If architecture and history is your thing, Tralee will not disappoint, a historic market town steeped in stories. There are so many wonderful nuggets to explore and all accessible on the Tralee App Self-Guided Tours, like the burial site of a mythical Egyptian queen at Scotia’s Grave, Denny Street’s Georgian architecture or the Rose of Tralee historic tour.

For a leisurely afternoon, take a stroll through the magnificent Tralee Town Park. The largest urban town park outside of Dublin, the park is famous for its captivating Rose Garden and and the award-winning Garden of The Senses. The kids will have fun dashing around from flower to flower trying to identify as many smells as possible. Obviously, no trip to a park would be complete without a ride on the swings. This playground features a zip-wire, climbing frame, slides, swinging basket and toddler area, plus benches for the adults to chat while the kids let off some steam.


If the weather isn’t suitable for outside pursuits, do not worry, there is still plenty to occupy the kids. Bowling Buddies and The Playdium, both in Tralee town, provide indoor adventure areas offering lots of fun and excitement. Crag Cave in Castleisland, an ancient fossil cave thought to over 1 million years old, and also houses Crazy Cave, an extensive indoor play arena for kids. 

Your hiking boots will see plenty of action too. Tralee is basecamp to the incredible Kerry Camino stretching the length of the Dingle Way from Tralee to Dingle. For something more adventurous why not take on Ireland’s tallest mountains along Carrauntoohil and the MacGillycuddy's Reeks.  There are also gorgeous woodland walks, including Ballyseedy and Glanageenty Woods. The latter covers an area either side of a steep, scenic valley divided by the Glangeenty river. Nestled among its forest and wildlife are seating areas, good for catching breath and enjoying picnics.

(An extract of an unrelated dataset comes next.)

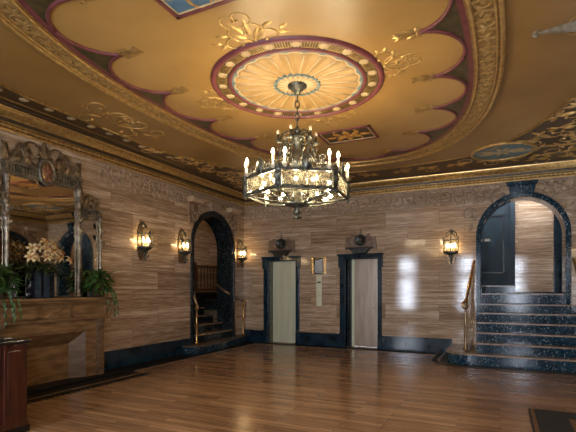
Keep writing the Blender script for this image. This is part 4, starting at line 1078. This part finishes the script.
# ------------------------------------------------------------------ things on the mantel
SX = X0 + .235; SZ = 1.346
vs = thing('vase', 'square black vase with slate blue bands holding lilies on the mantel', 'vase', (SX, 4.42, SZ), LEFT)
m = MB(); hs = .165
m.prism([(-hs, -.1), (hs, -.1), (hs, .1), (-hs, .1)], 0, .015, 'xy')
for (xa, xb, ya, yb) in ((-hs, hs, -.11, -.095), (-hs, hs, .095, .11), (-hs, -hs + .015, -.1, .1), (hs - .015, hs, -.1, .1)): m.box(xa, xb, ya, yb, 0, .4)
bevel(m.build('body', 'vase', vs), .006)
for x in (-.105, .03): MB().box(x - .04, x + .04, -.118, -.11, .01, .39).build('band', 'vaseblue', vs)
# lilies
lil = None
random.seed(11)
spots = []
for i in range(15):
    for _ in range(80):
        a = random.uniform(-1, 1); p = (random.uniform(-.1, .1), a * .33, .17 + (1 - a * a) * .3 * random.random() + .06 + .06 * random.random())
        if all(math.dist(p[1:], q[1:]) > .095 for q in spots): break
    spots.append(p)
for i, (px, py, pz) in enumerate(spots):
    loc = (SX + px + .12, 4.42 + py, SZ + .4 + pz - .1)
    if lil is None:
        lil = thing('lily', 'open cream lily among the flowers in the black vase on the mantel', 'flower', loc, 0, 'lilies in the black vase')
        m = MB()
        for k in range(6):
            a = k * PI / 3; L = .105; n = 6; v = []
            for j in range(n + 1):
                t = j / n; w = .021 * sin(PI * (t * .9 + .08)) ** .8; rr = .012 + L * t * .85; z = .05 * sin(t * PI * .75) - .035 * t * t
                for q in (-w, 0, w): v.append((rr * cos(a) - q * sin(a), rr * sin(a) + q * cos(a), z + (-.006 if q == 0 else 0)))
            m.add(v, [(3 * i2 + j, 3 * i2 + 3 + j, 3 * i2 + 4 + j, 3 * i2 + 1 + j) for i2 in range(n) for j in (0, 1)], True)
        m.build('petal_whorl', 'petal', lil)
        m = MB()
        for k in range(6):
            a = k * PI / 3 + .4; m.tube([(0, 0, .01), (.015 * cos(a), .015 * sin(a), .05), (.032 * cos(a), .032 * sin(a), .07)], .003, 4); m.sphere((.032 * cos(a), .032 * sin(a), .072), .007, 5, 4)
        m.build('stamen', 'stamen', lil)
        m = MB(); m.tube([(0, 0, .01), (0, 0, -.08), (.0, .0, -.22)], .005, 5); m.build('stem', 'fleaf', lil)
        o = lil
    else: o = dup(lil, loc)
    d = Vector((.75 + .3 * random.random(), py * 2.2 + random.uniform(-.4, .4), .35 + random.uniform(-.2, .5) )).normalized()
    o.rotation_euler = d.to_track_quat('Z', 'Y').to_euler(); o.scale = (.86,) * 3
random.seed(5)
def spread_leaves(n, spread, L, W, zr, droop=(.3, 1.), start=.02, back=-.15):
    m = MB()
    for i in range(n):
        a = random.uniform(0, 2 * PI); el = random.uniform(-.4, 1.1); rr = random.uniform(start, 1)
        base = Vector((spread[0] * rr * cos(a), spread[1] * rr * sin(a), random.uniform(*zr)))
        yaw = a + random.uniform(-.7, .7)
        if base.x + cos(yaw) * L < back: base.x = min(.1, base.x + .1); yaw = PI - yaw
        m.M = Matrix.Translation(base) @ Matrix.Rotation(yaw, 4, 'Z') @ Matrix.Rotation(-el, 4, 'Y') @ Matrix.Rotation(random.uniform(-.6, .6), 4, 'X')
        m.leaf(0, 0, 0, L * random.uniform(.7, 1.25), W * random.uniform(.8, 1.2), -.01, 5, random.uniform(*droop))
    return m
fo = spread_leaves(150, (.11, .33), .12, .04, (.36, .54)).build('flower_foliage', 'fleaf'); fo.location = (SX + .02, 4.42, SZ); tag(fo, 'dark green lily foliage spilling over the black vase', 'foliage'); fo['kind'] = 'stuff'
m = MB()
for k in range(3):
    pts = [(0, .12 + .05 * k, .45), (.03, .2 + .05 * k, .7), (.05, .27 + .04 * k, .9 - .05 * k)]; m.tube(pts, .004, 4)
    for j in range(14):
        t = j / 13; p = Vector(pts[1]).lerp(Vector(pts[2]), t); m.sphere(p + Vector((random.uniform(-.012, .012), random.uniform(-.014, .014), 0)), .011, 5, 4)
o = m.build('flower_spike', 'verdigris'); o.location = (SX, 4.42, SZ); tag(o, 'pale grey flower spikes standing at the right of the lilies', 'flower')
def trailing(label, loc, seed, ny):
    random.seed(seed)
    r = thing('potted_plant', label, 'potted plant', loc)
    MB().lathe([(0, 0), (.08, 0), (.105, .14), (.115, .145), (.11, .16), (.09, .16), (0, .14)], 16).build('pot', 'terracotta', r)
    m = spread_leaves(260, (.13, .27), .095, .055, (.08, .45)); 
    f = m.build('foliage', 'leaf', r); f['kind'] = 'stuff'
    for k in range(ny):
        y = random.uniform(-.05, .24); m = MB()
        pts = [(.08, y * .5, .16), (.15, y, .12), (.19, y, .0), (.2, y + .02, -.08 - .06 * random.random()), (.2, y + .03, -.2 - .12 * random.random())]
        m.tube(pts, .003, 4)
        for j in range(9):
            t = j / 8 * 3.99; i2 = int(t); p = Vector(pts[i2]).lerp(Vector(pts[i2 + 1]), t - i2)
            m.M = Matrix.Translation(p) @ Matrix.Rotation(random.uniform(-1.2, 1.2), 4, 'Z') @ Matrix.Rotation(.9, 4, 'Y'); m.leaf(0, 0, 0, .055, .04, -.006, 4, .5); m.M = Matrix()
        m.build('vine', 'leaf', r)
trailing('leafy green plant trailing over the right end of the mantel shelf', (SX, 5.5, SZ), 3, 5)
trailing('leafy green plant at the left edge of the picture on the mantel shelf', (SX, 3.8, SZ), 4, 5)

# ------------------------------------------------------------------ reception desk and rug
dk = thing('reception_desk', 'reddish cherry wood desk with a black top at the lower left', 'desk', (-4.93, 2.09, 0))
MB().box(-.4, .47, -.9, .93, 0, .07).build('plinth', 'blacktop', dk)
MB().box(-.38, .44, -.88, .9, .07, .93).build('body', 'cherry', dk)
for y in (.66, -.2): 
    bevel(MB().box(.44, .475, y, y + .2, .1, .92).box(.475, .485, y + .03, y + .17, .2, .86).build('pilaster', 'cherry', dk), .006)
bevel(MB().box(-.38, .462, .865, .905, .07, .93).build('corner_post', 'cherry', dk), .006)
MB().box(-.39, .47, -.89, .91, .07, .13).build('base_moulding', 'cherry', dk)
bevel(MB().box(-.44, .5, -.94, .925, .93, .965).build('top', 'blacktop', dk), .01)
bevel(MB().box(-.2, .4, .3, .8, .965, .99).build('writing_pad', 'blacktop', dk), .006)
rg = thing('floor_rug', 'dark bordered rug with a tan middle at the lower right corner', 'rug', (1.03, 5.0, 0))
m = MB().box(-.72, .72, -1.6, 1.19, .009, .018)
x = -.72
while x < .7: m.prism([(x, 1.18), (x + .03, 1.235), (x + .06, 1.18)], .009, .014, 'xy'); x += .07
m.build('border', 'rugdark', rg)
MB().box(-.33, .33, -1.2, .86, .018, .021).build('middle', 'rugfield', rg)
m = MB().box(-.7, -.66, -1.58, 1.17, .018, .02); m.build('edge_stripe', 'rugfield', rg)
m = MB()
for y in (.45, -.1, -.65): m.prism([(-.2, y), (0, y + .24), (.2, y), (0, y - .24)], .021, .024, 'xy')
m.build('lozenge', 'rugdark', rg)

# ------------------------------------------------------------------ light
W = bpy.data.worlds.new('daylight'); S.world = W; W.use_nodes = True
bg = W.node_tree.nodes['Background']; bg.inputs[0].default_value = (.82, .89, 1., 1); bg.inputs[1].default_value = 16.
for i, (a, b) in enumerate(WINS):
    l = bpy.data.lights.new('window_portal', 'AREA'); l.shape = 'RECTANGLE'; l.size = b - a; l.size_y = 2.55; l.cycles.is_portal = True
    o = bpy.data.objects.new('window_portal', l); COL.objects.link(o); o.location = ((a + b) / 2, Y0 - .25, 1.72); o.rotation_euler = (PI / 2, 0, 0)

# the flame of every lit bulb
bpy.context.view_layer.update()
LAMP = {'bulb': (4.9, .03, (1., .79, .48)), 'sbulb': (2.6, .034, (1., .66, .29)), 'vglobe': (5., .115, (1., .52, .2)), 'globe': (34., .125, (1., .68, .34))}
key = {M[k].name: k for k in LAMP}
data = {}
for o in list(S.objects):
    if o.type == 'MESH' and o.data.materials and o.data.materials[0] and o.data.materials[0].name in key:
        k = key[o.data.materials[0].name]; e, rad, c = LAMP[k]
        if k not in data:
            l = bpy.data.lights.new('filament', 'POINT'); l.energy = e; l.color = c; l.shadow_soft_size = rad; data[k] = l
        mid = sum((Vector(b) for b in o.bound_box), Vector()) / 8
        f = bpy.data.objects.new('filament', data[k]); COL.objects.link(f); f.location = o.matrix_world @ mid

# ------------------------------------------------------------------ camera
cam = bpy.data.cameras.new('camera'); co = bpy.data.objects.new('camera', cam); COL.objects.link(co)
cam.sensor_width = 36; cam.sensor_fit = 'HORIZONTAL'; cam.lens = 36 * 442 / 576
cam.shift_y = 72 / 576
co.location = (0, 0, 1.5); co.rotation_euler = (PI / 2, 0, math.atan(212 / 442))
cam.clip_start = .05
S.camera = co
S.view_settings.view_transform = 'Standard'; S.view_settings.look = 'None'; S.view_settings.exposure = 1.5; S.view_settings.gamma = 1
S.view_settings.use_curve_mapping = False
S.cycles.use_denoising = True; S.cycles.denoising_prefilter = 'NONE'; S.cycles.denoising_input_passes = 'RGB_ALBEDO_NORMAL'
S.cycles.sample_clamp_indirect = 2.
S.cycles.max_bounces = 10; S.cycles.diffuse_bounces = 5; S.cycles.glossy_bounces = 5; S.cycles.transparent_max_bounces = 12
S.cycles.caustics_reflective = False; S.cycles.caustics_refractive = False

For those who prefer a more leisurely pace, The Irish Heart Foundation has developed a series of Slí na Sláinte walking routes around the country, especially designed for people of all abilities. You will recognise the routes by their blue and yellow signs posts. Tralee has one of the longest routes in the country measuring at just under 10km. The walk starts in the town centre at the gates of St. John’s Church. It is marked as moderate in terms of exertion and is a great way to discover Tralee.